Sunday, June 16, 2013

Where Are We On The Social Responsibility Meter?

Madame:

Our use of contractors has indeed gotten nearly entirely out of hand.  This privatization push has enriched those associated with the security complex, often at obscene and deficit punishment to the Treasury and our credit and standing. The Snowden case is only an example, and not (incredibly) a glaring one.

My Grump Meter has been nearly pinging the poles recently, so I thought I would insert some encouraging news from what many consider the “basket case” continent—Africa.  A new generation is trying to make some inroads, while not be overbound by history (a BIG task).  Twenty years ago, Rwanda looked absolutely hopeless, a tragic place of Balkan-like blood feuds among tribes and ethnic groups that reached the savagery of genocide.  While it still has its deep troubles, a new group of (largely Western educated) leaders is trying to forge a new way.  Similarly, Uganda, also a place of deep troubles and savage history, is trying to stay in step.  There has been much backlash against selfish corruption, poverty, and squalor, to be sure, but more importantly, there has been a quest to return to African principles  of community and responsibility to the larger society.  It may not be perfect by our haughty American standards, especially as it is in a transition period as a police state and would doubtlessly enrage our hyper-individualistic culture, but take a look.  From the article “The Cleanest Place in Africa,” by David Dagan, Foreign Policy, October 19, 2011 (full article here: http://www.foreignpolicy.com/articles/2011/10/19/rwanda_the_cleanest_place_in_africa):


“The centerpiece of the clean campaign is doubtless umuganda, a monthly day of
mandatory community service. The tasks are varied, but often involve litter removal and other beautification projects. Politicians are not exempt: Rwandan President Paul Kagame and his Ugandan counterpart, Yoweri Museveni, recently labored with residents of a Kigali neighborhood to prepare construction of a school building.  Rwandans must have their umuganda participation certified on a card by local officials (Professor’s Note: LOCAL officials, not centralized national ones).
Without that document, they can be denied services at government offices.

“Everybody in Kigali seems to be on a mission, whether it’s the workers carting goods about in wheelbarrows or the uniformed schoolchildren heading to and from classes. Begging is extremely rare, and there are few signs of homelessness. This absence of explicit human misery may be a function of Rwanda’s emphasis on social services. But not only.
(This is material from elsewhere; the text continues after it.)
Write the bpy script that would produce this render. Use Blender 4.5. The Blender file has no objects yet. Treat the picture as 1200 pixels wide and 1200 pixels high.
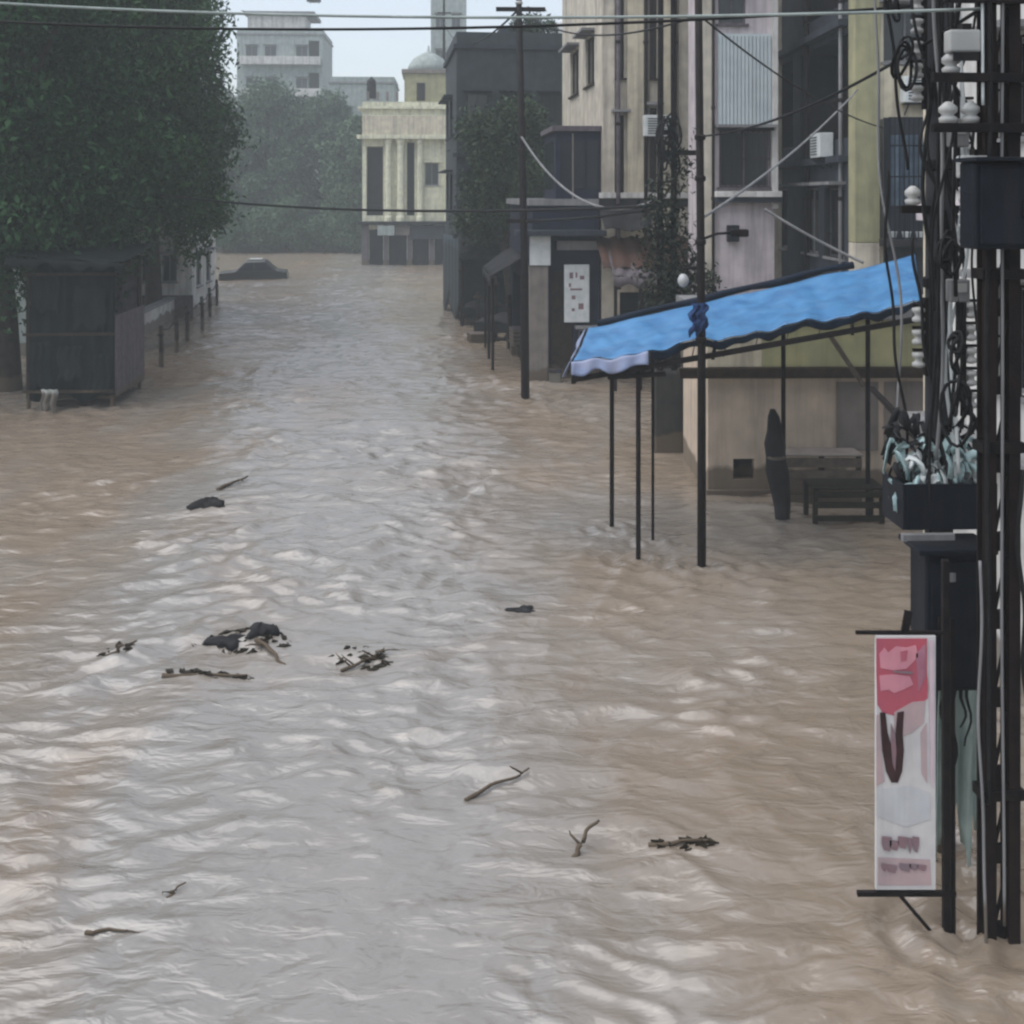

“As (Kigali Mayor) Ndayisaba put it: ‘There are some who just are street people because they are irresponsible or because they are drug consumers. We take them; we bring them [into] re-education centers.’

“Kigali residents who are considered vagrants are subject to arrest and confinement in these centers. Residents are sent to the centers without trial; a spokesman for Ndayisaba said the decision to commit a detainee is made by a team of social workers as a last resort.

“The mayor himself was unapologetic about the policy, which he said applies to those considered irresponsible, but not to the sick.  ‘When you can’t take decisions for your  [own] good,’ he said, ‘we take it for you.’

We Americans often criticize those who see the world differently and conduct themselves differently in it.  While many here could rail against the measures taken in Rwanda about vagrants, etc., our policy of unbenign neglect isn’t working either.

Things to think about.  America’s rabid frothing about anything that remotely hints of social responsibility is holding us back from finding sensible mosaic policies of taking the best ideas from anywhere and giving them a try (even on a small scale) here.


And by the way, for those with short memories who want to criticize Rwanda severely, Taiwan and South Korea, among others, were once police states.  And while they had their problems, they didn’t have nearly completely nonsensical colonial arbitrary divisions on maps (and similar legacies).  And didn’t have ethnic divisions.  And weren’t recovering from genocide. 


Getting from A to Z rarely works.  One at a time, maybe!